The common factor is that none of these auto-makers have managed to sweat their investments because asset creation far outstripped demand. It didn’t help that the slowing demand in India coincided with the changed priorities at the global headquarters. The exit of Harley and GM and Ford’s scaling down was part of these companies’ global re-alignments. On its part, Toyota Kirloskar, with only a third of its capacity utilised, has shelved further expansion in the country.

Take the case of Harley. The iconic motorcycle brand, which rode into India in 2011, set up an assembly facility in Bawal in Haryana. Subsequently, it started manufacturing the Street 750 and 500 models, the cheapest in its line-up with the idea of clocking higher volumes — 10,000 annually — and address both domestic and exports market. But demand didn’t take off. On the contrary, it only undid its carefully crafted image with niggling quality issues culminating in recalls.

“The step-down Harley didn’t go well with the buyers and diluted its brand equity. That was the beginning of the end for Harley in India,” said an auto analyst.

Ravi Bhatia, managing director and president at JATO Dynamics, a consulting firm, said most companies created capacities after taking into consideration the forecast for growth and purchasing power capability. “Most of these decisions were taken when the forecast was looking very good. In the last few years the purchasing power of buyers has taken a hit and is not in line with the capacity created. This has forced companies to take drastic steps.

India’s top two carmakers, Maruti Suzuki India and Hyundai Motor India, corner over 70 per cent of the market. The only other company that is showing initial signs of success is Kia Motors. With just one model, Seltos, Hyundai’s sister company carved out more than 5 per cent in its first year in India. It now has close to 8 per cent share and recently launched another vehicle, the Sonet, and before that a premium MPV, the Carnival. But such instances are few and far between.

A high cost structure, which includes indirect tax, and a high ownership costs have weighed on companies.
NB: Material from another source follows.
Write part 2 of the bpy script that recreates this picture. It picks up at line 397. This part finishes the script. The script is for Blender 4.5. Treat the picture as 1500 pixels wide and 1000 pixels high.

While GM and Ford were forced to take radical steps, others, including the local arms of Nissan, Renault, Honda Cars and Volkswagen, have failed to capture even 5 per cent market share despite being in India for several decades.

Kavan Mukhtyar, partner and leader, automotive at PWC, said there is more to it than just taxation. “Despite the high taxes, the growth outlook is quite positive. Vehicle ownership is still a luxury in India, especially in cars, and therefore it will tend to be taxed higher. But that can’t be the bottleneck for growth. Of course it will help if taxes are lower.” According to Mukhtyar, it has also got to do with the price-value equation and the models that companies offer.